Każdy rodzic może wesprzeć ideę Heroo Mobile, stając się współwłaścicielem spółki, która kieruje swoją ofertę również do indywidualnych inwestorów. Rodzice, którzy kupią akcje i zamówią pakiety startowe, otrzymają od operatora bonusy. Wszyscy posiadacze akcji będą mogli korzystać z sieci i aplikacji Heroo Mobile od września, na kiedy to planowane jest uruchomienie usługi.
– W cenie abonamentu otrzymamy zarówno narzędzie, jak i tradycyjne usługi komunikacyjne, czyli minuty, SMS-y i pakiet danych. Nie będzie zatem potrzeby kupowania płatnej aplikacji, jeśli okaże się, że darmowe nie spełniają jednak swojej roli. Świat Heroo projektowany jest tak, by od razu był gotowy do użycia i był przyjazny dla dzieci i dorosłych, także tych, którzy nie pasjonują się śledzeniem najnowszych trendów technologicznych – wyjawia Jarosław Kania.

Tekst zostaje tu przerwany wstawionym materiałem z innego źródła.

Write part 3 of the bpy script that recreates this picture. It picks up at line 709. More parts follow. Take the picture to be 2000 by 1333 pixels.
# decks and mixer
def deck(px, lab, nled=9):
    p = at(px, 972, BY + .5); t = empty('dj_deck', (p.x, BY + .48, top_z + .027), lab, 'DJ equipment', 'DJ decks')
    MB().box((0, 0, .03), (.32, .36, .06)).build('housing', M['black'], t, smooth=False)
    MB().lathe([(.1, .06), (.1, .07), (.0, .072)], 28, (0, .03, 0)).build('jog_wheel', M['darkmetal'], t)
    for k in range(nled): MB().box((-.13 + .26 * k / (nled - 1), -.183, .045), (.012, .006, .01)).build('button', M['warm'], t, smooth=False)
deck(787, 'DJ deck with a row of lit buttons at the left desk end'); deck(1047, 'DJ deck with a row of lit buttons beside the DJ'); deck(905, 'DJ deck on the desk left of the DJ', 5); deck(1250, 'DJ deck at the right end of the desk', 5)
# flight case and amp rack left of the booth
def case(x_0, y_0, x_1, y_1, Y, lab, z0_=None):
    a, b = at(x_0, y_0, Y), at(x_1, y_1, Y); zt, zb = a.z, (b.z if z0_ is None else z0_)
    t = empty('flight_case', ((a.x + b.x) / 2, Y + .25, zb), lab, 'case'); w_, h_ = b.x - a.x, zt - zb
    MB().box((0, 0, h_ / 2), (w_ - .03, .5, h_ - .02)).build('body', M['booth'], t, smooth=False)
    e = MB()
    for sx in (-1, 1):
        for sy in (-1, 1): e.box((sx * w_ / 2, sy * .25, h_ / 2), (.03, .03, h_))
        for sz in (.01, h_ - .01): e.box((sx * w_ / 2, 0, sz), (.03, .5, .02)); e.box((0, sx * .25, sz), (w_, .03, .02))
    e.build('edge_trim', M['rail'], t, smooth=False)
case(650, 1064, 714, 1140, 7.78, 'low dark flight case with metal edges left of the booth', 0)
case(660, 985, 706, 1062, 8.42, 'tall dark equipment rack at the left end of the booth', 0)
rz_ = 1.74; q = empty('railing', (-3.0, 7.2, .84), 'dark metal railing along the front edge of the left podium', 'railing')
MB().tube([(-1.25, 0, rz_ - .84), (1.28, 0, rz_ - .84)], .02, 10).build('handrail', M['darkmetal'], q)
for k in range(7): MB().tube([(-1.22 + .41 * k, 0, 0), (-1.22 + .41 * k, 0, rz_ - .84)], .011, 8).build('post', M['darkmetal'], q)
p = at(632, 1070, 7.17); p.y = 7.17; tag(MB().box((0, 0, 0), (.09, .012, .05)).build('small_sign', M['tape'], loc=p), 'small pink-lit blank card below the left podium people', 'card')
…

– Każdy rodzic może zostać inwestorem Heroo. Wystarczy 50 zł, by stać się akcjonariuszem spółki. Warto też zaangażować w rozmowę innych rodziców. Każdy z nas jest przecież zainteresowany jak najlepszym losem naszych pociech. Nowe technologie to przyszłość naszych dzieci. Ale chcemy, żeby korzystały z nich mądrze. Bez uzależnień, FOMO, czy narażenia na cyberprzemoc i pornografię. Operator dbający o bezpieczeństwo i mądrą edukację naszych dzieci jest nam po prostu potrzebny – podsumowuje Marlena Wróblewska z Rady Programowej Heroo Mobile.